American Bridge is upset that a Koch group is not padding its benefactors’ bottom line

April 17, 2015

A leading Democratic dark money group this week attacked libertarian philanthropists Charles and David Koch for advocating policies that run counter to their own financial interests.

The dark money arm of Democratic Super PAC American Bridge criticized the Koch-backed Freedom Partners for opposing the U.S. Export-Import Bank despite the bank’s prior support for Koch companies.

"In the end, the Koch brothers are hiding their potentially $16 million slice of the pie to hurt U.S. workers and our economy," the group wrote on its website, referring to the amount of Ex-Im financing obtained by Koch Industries and its subsidiaries over the years.

Koch, which is owned by the fraternal billionaires, says it is not hiding anything, and that its opposition to an agency that has supported Koch companies underscores its principled opposition to what it characterizes as a hotbed of cronyism.

"We oppose ALL subsidies, whether existing or proposed, including programs that benefit us," wrote Phillip Ellender, Koch’s president of government and public affairs, in a March letter to members of Congress.

"Using taxpayer dollars to subsidize corporations rarely results in benefits for society at large," Ellender wrote.

His position mirrors American Bridge’s attack: the Kochs are fighting subsidies that pad their company’s bottom line. In contrast, the American Bridge Super PAC’s top donor, billionaire George Soros, is heavily invested in Ex-Im beneficiary Loral.

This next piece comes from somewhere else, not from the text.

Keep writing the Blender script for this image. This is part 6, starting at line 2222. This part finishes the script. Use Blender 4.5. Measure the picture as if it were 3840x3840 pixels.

The group’s attack runs counter to the usual critique of the Kochs—leveled by American Bridge, among others—that their political activism is purely self-interested.

Also complicating that line of criticism is the company’s recent campaign to do away with ethanol mandates that benefit its business interests.

Ellender urged senators in letters sent on Wednesday to oppose a bill that would preserve the renewable fuels standard (RFS), which requires the blending of ethanol in all gasoline sold in the United States.

Koch subsidiary Flint Hills Resources is a large ethanol producer and therefore benefits from the RFS, Ellender said. Nevertheless, the company is urging the mandate’s complete repeal.

Flint Hills "just closed on the purchase of its seventh ethanol plant," Ellender wrote. "We bought these ethanol plants despite the RFS, not because of it. Let us compete in the free market. Repeal the RFS—all of it."